Germán Ulrich
Germán Ulrich
Una estética, o su definición, rara vez carece de profundidad. Existencial, política, histórica. Jun’ichirō Tanizaki se planteó, hablando de literatura, hundir en la sombra lo que resulta demasiado visible y despojar su interior de cualquier adorno superfluo. “El salto del pez” recoge la idea y la sitúa en una madrugada en el gran río, cuando el agua despedaza la luna, la hace inhallable, justo en el momento en que una vida cambia para siempre.
Roberta, hija y nieta de pescadores, pierde ese nombre y pasa a ser simplemente la Nena Arévalo, cuando el silencio, la oscuridad y, sobre todo, las aguas, le arrebatan el faro que para ella era su padre. Porque su padre, que esperaba un varón, era el único que la llamaba así. La Nena tenía ocho años cuando la narración nace.
La novela, editada por el sello Campo de Niebla, cuenta una vida, un puñado de vidas, pero la anécdota, los sucesos que la construyen, son apenas la corteza de un personaje que a lo largo del tiempo, de las páginas, recorre un camino que solo podía llevarla a un sitio, al único sitio posible, a pesar de la oscuridad.
“El salto del pez” es, claro, una historia. Pero mucho más que eso, es un presagio. Graciela Prieto Rey, con una prosa poética que resuena en Libertad Demitrópulos y en Haroldo Conti, edifica el relato a partir de un momento terrible y paradojal: la noche en que la Nena Arévalo conoció la muerte, sin sentir miedo.
Porque en su destino estaba escrito que el río, aún después de tragar el cuerpo de su padre, seguiría siendo su vida, su mundo, su comida. Su pasado, su presente y su futuro. El río, su Dios. Con todo lo que eso implica. Entonces siguió, cada noche, yendo hacia la negrura, para volver recién al alba y, Anahí, su madre guaraní, redera, la esperaba para recibir los dones, como antes hacía con su hombre.
Hay, en la noche, en el río, un universo de percepciones, que se amplifica en la duda, en la incertidumbre, en el soñar despierta con las dos cuchilladas que son los ojos de su padre. Pero la Nena ya es mujer, y encuentra en las luces de la ciudad una atracción irresistible, que no comprende.

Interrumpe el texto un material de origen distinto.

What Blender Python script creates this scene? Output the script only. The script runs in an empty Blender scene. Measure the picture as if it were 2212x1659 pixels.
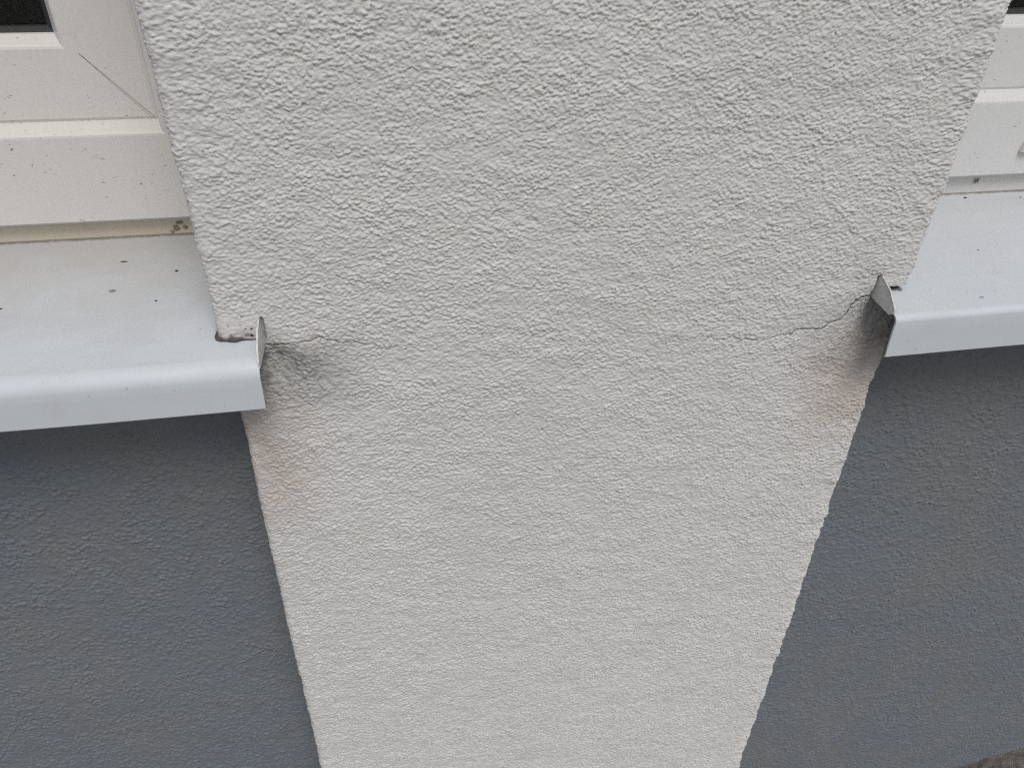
import bpy, bmesh, math, random
import numpy as np
from mathutils import Vector, Matrix, noise as mnoise

S = bpy.context.scene
# ---------------------------------------------------------------- camera
cam_d = bpy.data.cameras.new('camera'); cam = bpy.data.objects.new('camera', cam_d)
S.collection.objects.link(cam); S.camera = cam
right = Vector((0.98578676, -0.16716306, 0.01676251))
down = Vector((-0.08263556, -0.56933508, -0.81794189))
fwd = Vector((0.14627315, 0.8049311, -0.57505659))
M = Matrix((right, -down, -fwd)).transposed().to_4x4()
M.translation = Vector((-0.11531267, -0.39292849, 0.23487455))
cam.matrix_world = M
cam_d.sensor_fit = 'HORIZONTAL'; cam_d.sensor_width = 36.0; cam_d.lens = 36.0 * 1681.0 / 2212.0
cam_d.clip_start = 0.01; cam_d.clip_end = 500
S.render.resolution_x = 1024; S.render.resolution_y = 767

# ---------------------------------------------------------------- sky, sun, exposure
SUN_EL, SUN_AZ = math.radians(56), math.radians(8)          # azimuth from the outward normal of the facade, towards +x
w = bpy.data.worlds.new('World'); S.world = w; w.use_nodes = True
nt = w.node_tree; nt.nodes.clear()
sky = nt.nodes.new('ShaderNodeTexSky'); sky.sky_type = 'NISHITA'; sky.sun_disc = False
sky.sun_elevation = SUN_EL; sky.sun_rotation = math.pi - SUN_AZ
sky.air_density = 1.0; sky.dust_density = 3.0
hs = nt.nodes.new('ShaderNodeHueSaturation'); hs.inputs['Saturation'].default_value = 0.50
bg = nt.nodes.new('ShaderNodeBackground'); bg.inputs['Strength'].default_value = 0.10
wo = nt.nodes.new('ShaderNodeOutputWorld')
nt.links.new(sky.outputs[0], hs.inputs['Color']); nt.links.new(hs.outputs[0], bg.inputs['Color'])
nt.links.new(bg.outputs[0], wo.inputs['Surface'])
sd = bpy.data.lights.new('sun', 'SUN'); sd.energy = 1.5; sd.angle = math.radians(26); sd.color = (1.0, 0.975, 0.94)
sun = bpy.data.objects.new('sun', sd); S.collection.objects.link(sun)
sdir = Vector((math.sin(SUN_AZ) * math.cos(SUN_EL), -math.cos(SUN_AZ) * math.cos(SUN_EL), math.sin(SUN_EL)))
sun.rotation_euler = sdir.to_track_quat('Z', 'Y').to_euler()
S.view_settings.view_transform = 'Standard'; S.view_settings.look = 'None'
S.view_settings.exposure = 0.12; S.view_settings.gamma = 1.0
S.render.engine = 'CYCLES'
S.cycles.use_denoising = False        # keep the fine grain of the render; the light is soft enough
S.cycles.pixel_filter_type = 'BLACKMAN_HARRIS'; S.cycles.filter_width = 1.2

# ---------------------------------------------------------------- helpers
def link(o, parent=None):
    S.collection.objects.link(o)
    if parent is not None: o.parent = parent
    return o

def tag(o, label=None, cat=None, group=None, kind=None):
    if kind is None: kind = 'thing'
    if label: o['label'] = label
    if cat: o['category'] = cat
    if group: o['group'] = group
    if kind: o['kind'] = kind
    return o

def empty(name, loc, label, cat, group=None):
    o = bpy.data.objects.new(name, None); o.location = loc; o.empty_display_size = 0.05
    link(o); return tag(o, label, cat, group)

def mesh_obj(name, verts, faces, mat, parent=None, smooth=False):
    me = bpy.data.meshes.new(name); me.from_pydata([tuple(v) for v in verts], [], faces); me.update()
    me.materials.append(mat)
    if smooth: me.polygons.foreach_set('use_smooth', [True] * len(me.polygons))
    o = bpy.data.objects.new(name, me)
    link(o, parent)
    if parent is not None:
        o.location = -Vector(parent.location)      # children are modelled in world coordinates
    return o

def bm_obj(name, bm, mat, parent=None, smooth=False):
    me = bpy.data.meshes.new(name); bmesh.ops.recalc_face_normals(bm, faces=bm.faces)
    bm.to_mesh(me); bm.free(); me.materials.append(mat)
    if smooth: me.polygons.foreach_set('use_smooth', [True] * len(me.polygons))
    o = bpy.data.objects.new(name, me); link(o, parent)
    if parent is not None: o.location = -Vector(parent.location)
    return o

def grid_obj(name, P, mat, attrs=None, parent=None):
    """P: rows x cols x 3 array of points -> one quad sheet, smooth shaded"""
    nr, nc = P.shape[:2]
    me = bpy.data.meshes.new(name)
    me.vertices.add(nr * nc); me.vertices.foreach_set('co', P.reshape(-1).astype(np.float32))
    idx = np.arange(nr * nc, dtype=np.int32).reshape(nr, nc)
    q = np.stack([idx[:-1, :-1], idx[:-1, 1:], idx[1:, 1:], idx[1:, :-1]], -1).reshape(-1)
    nq = (nr - 1) * (nc - 1)
    me.loops.add(nq * 4); me.loops.foreach_set('vertex_index', q)
    me.polygons.add(nq); me.polygons.foreach_set('loop_start', np.arange(0, nq * 4, 4, dtype=np.int32))
    me.polygons.foreach_set('use_smooth', np.ones(nq, dtype=bool))
    for k, a in (attrs or {}).items():
        at = me.attributes.new(k, 'FLOAT', 'POINT'); at.data.foreach_set('value', a.reshape(-1).astype(np.float32))
    me.update(calc_edges=True); me.materials.append(mat)
    o = bpy.data.objects.new(name, me); link(o, parent)
    if parent is not None: o.location = -Vector(parent.location)
    return o

def fft_noise(shape, step, sigma, seed, aniso=1.0):
    """smooth gaussian noise of unit deviation; sigma in metres"""
    rng = np.random.default_rng(seed); a = rng.standard_normal(shape)
    fz = np.fft.fftfreq(shape[0], step)[:, None]; fx = np.fft.rfftfreq(shape[1], step)[None, :]
    g = np.exp(-2 * (math.pi * sigma) ** 2 * (fz ** 2 + (fx * aniso) ** 2))
    r = np.fft.irfft2(np.fft.rfft2(a) * g, s=shape)
    return r / r.std()

def blur(h, step, sigma):
    fz = np.fft.fftfreq(h.shape[0], step)[:, None]; fx = np.fft.rfftfreq(h.shape[1], step)[None, :]
    g = np.exp(-2 * (math.pi * sigma) ** 2 * (fz ** 2 + fx ** 2))
    return np.fft.irfft2(np.fft.rfft2(h) * g, s=h.shape)

def grains(shape, step, sp, seed, hmin, hmax, rmin, rmax, stretch=1.2, warp=0.0006):
    """grained render: irregular round grains pressed against one another"""
    rng = np.random.default_rng(seed)
    nz, nx = shape
    X = np.arange(nx)[None, :] * step + warp * fft_noise(shape, step, 0.0016, seed + 1)
    Z = np.arange(nz)[:, None] * step + warp * fft_noise(shape, step, 0.0016, seed + 2)
    X = X / stretch
    cz, cx = int(nz * step / sp) + 8, int(nx * step / sp / stretch) + 8
    jx, jz = rng.random((cz, cx)), rng.random((cz, cx))
    H = hmin + (hmax - hmin) * rng.random((cz, cx)) ** 1.3
    R = (rmin + (rmax - rmin) * rng.random((cz, cx)))
    ix = np.floor(X / sp).astype(int); iz = np.floor(Z / sp).astype(int)
    h = np.zeros(shape)
    for dz in (-1, 0, 1):
        for dx in (-1, 0, 1):
            a = np.clip(ix + dx + 3, 0, cx - 1); b = np.clip(iz + dz + 3, 0, cz - 1)
            px = (ix + dx + jx[b, a]) * sp; pz = (iz + dz + jz[b, a]) * sp
            d2 = ((X - px) ** 2 + (Z - pz) ** 2) / R[b, a] ** 2
            cap = H[b, a] * np.clip(1 - d2, 0, 1) ** 0.6
            h = np.maximum(h, cap)
    return h

def bilin(h, step, u, v):
    """sample height map (rows v, cols u), wrapping"""
    nz, nx = h.shape
    a = u / step; b = v / step
    i0 = np.floor(a).astype(int); j0 = np.floor(b).astype(int); fa = a - i0; fb = b - j0
    i1, j1 = (i0 + 1) % nx, (j0 + 1) % nz; i0 %= nx; j0 %= nz
    return ((h[j0, i0] * (1 - fa) + h[j0, i1] * fa) * (1 - fb) + (h[j1, i0] * (1 - fa) + h[j1, i1] * fa) * fb)

def ss(x, a, b):
    t = np.clip((x - a) / (b - a), 0, 1); return t * t * (3 - 2 * t)

# ---------------------------------------------------------------- materials
def new_mat(name):
    m = bpy.data.materials.new(name); m.use_nodes = True
    n = m.node_tree; b = n.nodes['Principled BSDF']
    return m, n, b

def N(n, t, **kw):
    x = n.nodes.new(t)
    for k, v in kw.items():
        if k in x.inputs: x.inputs[k].default_value = v
        else: setattr(x, k, v)
    return x

def coords(n, scale=(1, 1, 1)):
    g = N(n, 'ShaderNodeNewGeometry'); mp = N(n, 'ShaderNodeMapping'); mp.inputs['Scale'].default_value = scale
    n.links.new(g.outputs['Position'], mp.inputs['Vector']); return mp.outputs[0]

def noise(n, vec, scale, detail=3, rough=0.5):
    x = N(n, 'ShaderNodeTexNoise'); x.inputs['Scale'].default_value = scale
    x.inputs['Detail'].default_value = detail; x.inputs['Roughness'].default_value = rough
    n.links.new(vec, x.inputs['Vector']); return x.outputs['Fac']

def ramp(n, fac, a, b, va=0.0, vb=1.0):
    x = N(n, 'ShaderNodeMapRange'); x.inputs['From Min'].default_value = a; x.inputs['From Max'].default_value = b
    x.inputs['To Min'].default_value = va; x.inputs['To Max'].default_value = vb
    n.links.new(fac, x.inputs['Value']); return x.outputs['Result']

def mul(n, a, b, op='MULTIPLY'):
    x = N(n, 'ShaderNodeMath'); x.operation = op
    for i, v in enumerate((a, b)):
        if isinstance(v, (int, float)): x.inputs[i].default_value = v
        else: n.links.new(v, x.inputs[i])
    return x.outputs[0]

def mix(n, fac, a, b):
    x = N(n, 'ShaderNodeMix'); x.data_type = 'RGBA'
    if isinstance(fac, (int, float)): x.inputs[0].default_value = fac
    else: n.links.new(fac, x.inputs[0])
    for i, v in ((6, a), (7, b)):
        if isinstance(v, tuple): x.inputs[i].default_value = v + (1,) if len(v) == 3 else v
        else: n.links.new(v, x.inputs[i])
    return x.outputs[2]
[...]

Si ella sabe de tormentas y de crecidas, ignora un mundo que apenas alcanza a sospechar, a través de las palabras de su amiga Sonia. Las del amor, otro presagio, que no le ha enseñado Anahí, y que hace temer a Salvatore, su padrino, que la guía con su rosario de creencias, con más sombras que luces.
Y la ciudad sucede. La del brillo que, al mirar desde el río, parece competir con el de las estrellas. Ese río que al salir del pueblo en colectivo la corre como si quisiera advertirle algo, quizás el peligro del cambio, porque el agua de su cauce nunca es la misma. Pero ella no mira al costado, sino hacia adelante. Llega para concretar un negocio, vender sus peces sin intermediarios. Y encuentra otro río, duro, de cemento, donde las aves urbanas son bullicio, distintas al zorzal colorado y la calandria con sus melodías.

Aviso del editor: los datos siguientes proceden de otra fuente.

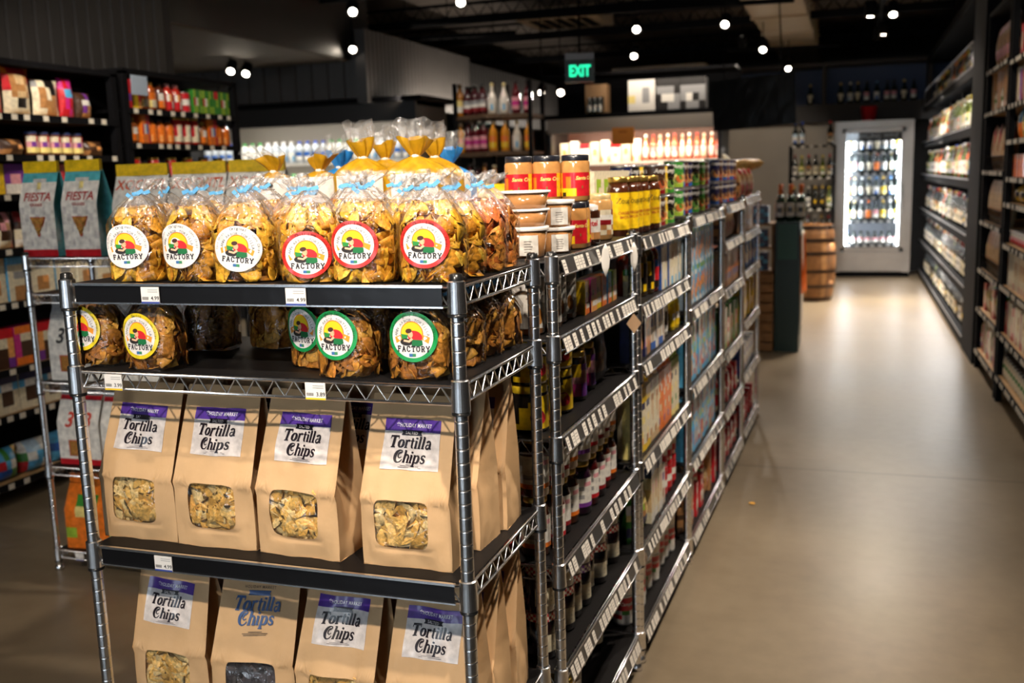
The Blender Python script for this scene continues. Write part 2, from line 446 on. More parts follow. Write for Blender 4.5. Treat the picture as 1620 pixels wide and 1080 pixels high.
for px, py, z, off, words, pw in seen:
    p = at(px, py, Z=z)
    if py == 146: p = at(px, py, Y=11.4)
    if p.y > 17: p = at(px, py, Y=16.5)
    aim = (p.x + off[0], p.y + off[1], 0)
    fixture(p, aim, words, pw, 70 if py > 70 or px < 1300 else 92, size=.06, top=3.295 if (-1.3 < p.x < -.4 and p.y > 10.8) else None)
def track(x0, y0, x1, y1, z, label, zt=CZ):
    b = B(); d = Vector((x1 - x0, y1 - y0, 0)); b.box(((x0 + x1) / 2, (y0 + y1) / 2, z), (d.length, .05, .045), mat='blackmetal', rz=math.atan2(d.y, d.x))
    for t in (.1, .5, .9):
        p = Vector((x0, y0, z)) + d * t; b.tube([p, (p.x, p.y, zt)], .006, 5, mat='blackmetal')
    o = link('light_track', b.mesh('light_track')); props(o, label, 'light track')
track(.27, 3.0, .27, 14.0, 3.32, 'long black light track above the aisle')
track(-4.6, 10.4, -.6, 10.9, 3.24, 'black light track crossing left of the duct')
track(-1.7, 14.6, -.2, 14.9, 3.2, 'short black light track below the duct', 3.3)
track(-6.5, 11.3, -3.8, 11.6, 3.24, 'black light track in front of the panelled bulkhead')
track(-2.1, .72, .6, .72, 3.32, 'black light track above the chip display')
# lamps overhead (one added to brighten the end wall), nearer than the picture shows
near = [((-.75, -.55, 3.12), (-1.05, 1.75, 1.05), 330, 55), ((-1.35, .75, 3.12), (-1.15, 2.2, 1.45), 120, 45), ((.05, .7, 3.12), (-.62, 2.4, 1.0), 240, 45),
        ((.27, 3.6, 3.12), (-.65, 3.1, .8), 270, 75), ((.1, 5.2, 3.12), (-.6, 4.6, .8), 190, 70), ((.1, 7.0, 3.12), (-.5, 6.2, .6), 90, 75), ((.27, 8.8, 3.12), (.9, 9.6, .8), 50, 90),
        ((-1.35, 13.3, 3.12), (-1.3, 15.5, 1.4), 60, 60), ((.3, 4.6, 3.12), (1.0, 6.4, .9), 45, 70), ((.3, 6.0, 3.12), (1.0, 7.4, 1.0), 50, 70),
        ((-3.15, 2.7, 3.1), (-4.05, 4.4, 1.7), 120, 60), ((-2.9, 3.7, 3.1), (-4.0, 5.4, 1.7), 120, 75), ((-2.5, 1.6, 3.1), (-2.75, 3.2, 1.0), 55, 50),
        ((-1.8, 1.5, 3.12), (-1.2, 2.5, 1.5), 70, 50), ((.25, 10.0, 3.12), (.3, 9.7, 0), 300, 88)]
for i, (loc, aim, pw, cone) in enumerate(near):
    fixture(loc, aim, 'black track spotlight overhead, %s of the unseen and added ones' % od(i), pw, cone, size=.045, top=None if loc[1] > 13 else 3.297)
# wall wash at the foot of the bulkhead (strip on top of the chilled cases)
light('bulkhead_wash', 'AREA', (-4.6, 11.4, 2.42), 26, WARM, (-5.0, 11.4, 2.7), sx=3, sy=.06)
light('bulkhead_wash', 'AREA', (-4.3, 15.4, 2.42), 26, WARM, (-5.0, 15.4, 2.6), sx=4, sy=.06)

# ------------------------------------------------------------------ chrome wire shelving
def post_mesh(h, r=.0127):
    b = B(); prof = [(r * .7, 0), (r, .004)]; z = .05
    while z < h - .03:
        prof += [(r, z - .0022), (r, z - .0013), (r - .0007, z - .0007), (r - .0007, z + .0007), (r, z + .0013), (r, z + .0022)]; z += .0254
    prof += [(r, h - .018)]
    b.lathe(prof, 14, mat='chrome', caps=True)
    b.lathe([(r * 1.02, h - .018), (r * 1.02, h - .012), (r * .9, h), (r * .5, h + .002)], 14, BLACK, 'gloss')
    b.lathe([(r * 1.5, -.0), (r * 1.5, .012), (r * .7, .03)], 10, mat='chrome')
    return b
def collar_b():
    b = B(); b.lathe([(.0152, -.045), (.0178, -.043), (.0163, -.0), (.0163, .012), (.0133, .014)], 28, mat='chrome', caps=False, smooth=False)
    b.lathe([(.0168, -.05), (.0168, -.045), (.014, -.044)], 14, BLACK, 'gloss', caps=False)
    return b
def truss(b, p0, p1, h=.032, r=.0028, pitch=.042, m_='chrome'):
    p0 = Vector(p0); p1 = Vector(p1); d = p1 - p0; Ln = d.length; d.normalize()
    dn = Vector((0, 0, -h))
    b.tube([p0, p1], r * 1.15, 6, mat=m_); b.tube([p0 + dn, p1 + dn], r * 1.15, 6, mat=m_)
    n = max(2, int(Ln / pitch)); pts = []
    for i in range(n * 2 + 1):
        q = p0 + d * (Ln * (i / (2 * n))) + (dn if i % 2 == 0 else Vector((0, 0, 0))); pts.append(q)
    b.tube(pts, r * .8, 5, mat=m_)
def shelf_frame(w_, d_, mat_top=False, front_truss=True, m_='chrome', deck=.03):
    """posts at corners (0,0),(w,0),(0,d),(w,d); z=0 is the shelf surface"""
    b = B(); e = .016
    truss(b, (e, 0, 0), (w_ - e, 0, 0), m_=m_)
    truss(b, (e, d_, 0), (w_ - e, d_, 0), m_=m_)
    truss(b, (0, e, 0), (0, d_ - e, 0), m_=m_); truss(b, (w_, e, 0), (w_, d_ - e, 0), m_=m_)
    n = int(w_ / deck)
    for i in range(1, n):
        x = w_ * i / n; b.tube([(x, 0, -.001), (x, d_, -.001)], .0018, 4, mat=m_)
    return b
def holder(w_, z0=.004, h=.034, y=-.006, tilt=0):
    b = B()
    b.box((w_ / 2, y, z0 - h / 2 - .002), (w_ - .05, .003, h), BLACK, 'blackstrip')
    b.box((w_ / 2, y - .001, z0), (w_ - .045, .007, .005), mat='chrome'); b.box((w_ / 2, y - .001, z0 - h - .003), (w_ - .045, .006, .003), mat='chrome')
    return b
def tagmesh(price, col=C('3B4FA0')):
    b = B(); fn = lambda x, z: (x, -.0012, z)
    b.box((0, 0, 0), (.042, .0016, .032), C('F2EEE8'), 'paper')
    b.poly([(-.021, -.016), (.021, -.016), (.021, -.0125), (-.021, -.0125)], fn, col)
    b.text(price, fn, .011, BLACK, cx=.011, cy=-.006, bold=.01)
    for k in range(9): b.poly([(-.018 + k * .0016, -.009), (-.0172 + k * .0016, -.009), (-.0172 + k * .0016, -.003), (-.018 + k * .0016, -.003)], fn, BLACK)
    for k in range(2): b.poly([(-.005, .006 + k * .004), (.018, .006 + k * .004), (.018, .0072 + k * .004), (-.005, .0072 + k * .004)], fn, (.4, .4, .4))
    return b
EX0, EX1, EY0, EY1 = -1.492, -.650, 1.610, 2.053
EW, ED = EX1 - EX0, EY1 - EY0
COLM = collar_b().mesh('collar')
def rack(name, label, x0, y0, w_, d_, zs, top, mats=(), holders=(), tags={}, deck=.03, m_='chrome', liner=False):
    r = link(name, None, (x0, y0, 0)); props(r, label, 'shelving rack')
    pm = post_mesh(top).mesh('post')
    for x in (0, w_):
        for y in (0, d_): link('post', pm, (x, y, 0), parent=r)
    fr = shelf_frame(w_, d_, m_=m_, deck=deck).mesh('shelf')
    for i, z in enumerate(zs):
        s = link('shelf', fr, (0, 0, z), parent=r)
        for x in (0, w_):
            for y in (0, d_): link('collar', COLM, (x, y, 0), parent=s)
        if i in mats:
            b = B(); b.box((w_ / 2, d_ / 2, .0035), (w_ - .006, d_ - .008, .002), mat='blackmat'); link('shelf_liner', b.mesh('liner'), parent=s)
        if i in holders: link('label_holder', holder(w_).mesh('label_holder'), parent=s)
        for x, pr, col in tags.get(i, []):
            link('price_tag', tagmesh(pr, col).mesh('price_tag'), (x, -.011, -.016), (0, 0, 0), s)
    return r
BLU = C('3B4FA0'); YEL = C('F2CE2E')
def tx(px, py): return at(px, py, Y=EY0).x - EX0
rack('wire_rack', 'chrome wire rack holding the tortilla chip bags at the aisle end', EX0, EY0, EW, ED, [.08, .44, .83, 1.204, 1.38], 1.405,
     (0, 1, 2, 3, 4), (4, 2, 1), {4: [(tx(244, 469), '4.99', BLU), (tx(473, 469), '4.99', BLU)], 3: [(tx(186, 607), '3.99', YEL), (tx(504, 620), '3.89', YEL)], 2: [(tx(264, 887), '4.99', BLU)]})

# ------------------------------------------------------------------ chips and clear bags
def chip_at(b, c, n, s, roll, col, clamp, bend=.25):
    n = n.normalized(); a = Vector((0, 0, 1)) if abs(n.z) < .9 else Vector((1, 0, 0))
    u = n.cross(a).normalized(); v = n.cross(u)
    cr, sr = math.cos(roll), math.sin(roll); u, v = u * cr + v * sr, v * cr - u * sr
    pts = []
    kx = ru(-1, 1); ky = ru(.3, 1)
    ang = [90, 130, 180, 210, 250, 290, 330, 0, 50]
    rad = [1.0, .74, .72, 1.0, .72, .72, 1.0, .72, .74]
    def P(x, y, dz):
        z = bend * s * (kx * x * x * 1.2 + ky * y * y - .3 + .35 * x * y)
        return clamp(c + u * (x * s) + v * (y * s) + n * (z + dz))
    top = []; 
    for dz in (.0006, -.0006):
        ring2 = [P(math.cos(math.radians(t)) * r, math.sin(math.radians(t)) * r, dz) for t, r in zip(ang, rad)]
        ring1 = [P(math.cos(math.radians(t)) * r * .5, math.sin(math.radians(t)) * r * .5, dz) for t, r in zip(ang, rad)]
        pts += [P(0, 0, dz)] + ring1 + ring2
    K = 9; M = 1 + 2 * K; fs = []
    for o, fl in ((0, 0), (M, 1)):
        for i in range(K):
            j = (i + 1) % K
            for f in ((o, o + 1 + i, o + 1 + j), (o + 1 + i, o + 1 + K + i, o + 1 + K + j, o + 1 + j)):
                fs.append(f[::-1] if fl else f)
    for i in range(K):
        j = (i + 1) % K; fs.append((1 + K + i, M + 1 + K + i, M + 1 + K + j, 1 + K + j))
    b.add(pts, fs, col, 'chip', True)
CHIPS = [C('F2B22E'), C('F5B82C'), C('ECA524'), C('E09A22'), C('F8C644'), C('D0881E'), C('EAA028')]
BW, BD, BH = .062, .044, .150     # half width, half depth, fill height
def supr(a, w_, d_, n=3.0):
    c, s = math.cos(a), math.sin(a)
    return (w_ * math.copysign(abs(c) ** (2 / n), c), d_ * math.copysign(abs(s) ** (2 / n), s))
def bag_chips(seed, n=210, cols=CHIPS, w_=BW, d_=BD, h=BH, s0=.0245):
    random.seed(seed); b = B()
    def clamp(p):
        z = min(max(p.z, .003), h + .008)
        k = (abs(p.x / (w_ * .96)) ** 3 + abs(p.y / (d_ * .96)) ** 3) ** (1 / 3)
        sh = 1.0 if z < h * .72 else 1 - .35 * (z - h * .72) / (h * .28)
        lim = sh
        if k > lim: p = Vector((p.x * lim / k, p.y * lim / k, z))
        return Vector((p.x, p.y, z))
    for i in range(n):
        a = ru(0, 2 * PI); rr = ru(.55, 1) if i % 4 else ru(0, .6); x, y = supr(a, w_ * rr, d_ * rr)
        z = .006 + ((i * .618) % 1) * (h - .01) + ru(-.006, .006)
        nn = Vector((x / w_ + ru(-.55, .55), y / d_ + ru(-.55, .55), ru(-.5, .5)))
        c = random.choice(cols); k = ru(.7, 1.1)
        chip_at(b, Vector((x, y, z)), nn, s0 * ru(.75, 1.2), ru(0, 6.28), tuple(q * k for q in c), clamp, .28)
    # opaque filler core, colour darkened as the shade in gaps between chips
    b.lathe([(w_ * .6, .004), (w_ * .78, .02), (w_ * .8, h * .6), (w_ * .5, h * .9)], 14, C('8A5414'), 'chip', sy=d_ / w_)
    return b.mesh('chips')
def bagfn(w_, d_, h, seed, neck=.035, ruf=.026):
    ph = [random.Random(seed).uniform(0, 6.28) for _ in range(6)]
    H = h + neck
    def fn(u, v):
        a = u * 2 * PI; z = v * (H + ruf)
        x, y = supr(a, w_, d_)
        if z < h * .82:
            t = z / (h * .82)
            k = 1 - .10 * (1 - t) ** 6 - .0 * t
            f = 1 + .014 * math.sin(7 * a + ph[0] + z * 40) + .012 * math.sin(13 * a + ph[1] - z * 55)
            return (x * k * f, y * k * f, z)
        if z < H:
            t = (z - h * .82) / (H - h * .82)
            k = (1 - t) ** .75 * (1 - .0) + .085 * t
            f = 1 + t * (.16 * math.sin(9 * a + ph[2]) + .1 * math.sin(15 * a + ph[3] + 6 * t))
            return (x * k * f + .004 * t * math.sin(ph[4]), y * k * f, z)
        t = (z - H) / ruf
        k = .085 + .33 * t ** .8
        f = 1 + .5 * t * math.sin(4 * a + ph[5] + 2 * t) + .22 * math.sin(9 * a + ph[2]) + .1 * math.sin(17 * a + ph[3])
        return (x * k * f + .014 * t * math.sin(ph[4]), y * k * f * .8 + .01 * t * math.sin(ph[1]), z + .006 * math.sin(5 * a + ph[0]) * t)
    return fn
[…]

En la pescadería se encandila con lo blanco, lo fosforescente, con la palidez de un chico de ojos negros, en los que reconoce un dolor. Algo suyo queda atrapado en un parpadeo.
Allí la narración se detiene un instante en la sensación. El chico, el hijo del vendedor de pescado, abre los ojos y ella puede detectar un lugar en el pecho, un puntazo, que baja. Duele y gusta, quiere volver a sentirlo, libre y prisionera. Como el salto plateado del pez, en su fugacidad.
Sonia, más peregrina, le pone nombre a lo que le pasa: está enamorada. Y la pregunta sobre lo efímero, sobre lo inasible, sobre qué es lo que duele, no encuentra respuesta. Entonces debe ir por ella. Y otra vez se cruza con lo terrible, uno de los nombres de la realidad. Porque nota que en las calles de la ciudad se camina diferente, indiferente, como el chico pálido de los ojos negros. Porque en las calles de la ciudad siente frío, adentro, aunque lluevan agujas de sol.
Una puerta cerrada logra un giro, la novela añade una ética a su estética. Lo incierto de la vida, de repente, vuelve a modificarla. Y emerge ante ella la figura de su madre, resignificada, desnuda y ancestral. Como la encuentra en su regreso, en el río, cuando llega la creciente, esa antigua amenaza para el costero. Es hora de pensar en los que no están, pero más aún es hora de retomar el camino hacia un único sitio posible.
Prieto Rey, en un libro inolvidable, recrea el universo de sombra que se disipa en estos tiempos, oscurece las paredes, hunde en la sombra lo demasiado visible. Pero deja encendido un fuego, como de leño de aromo.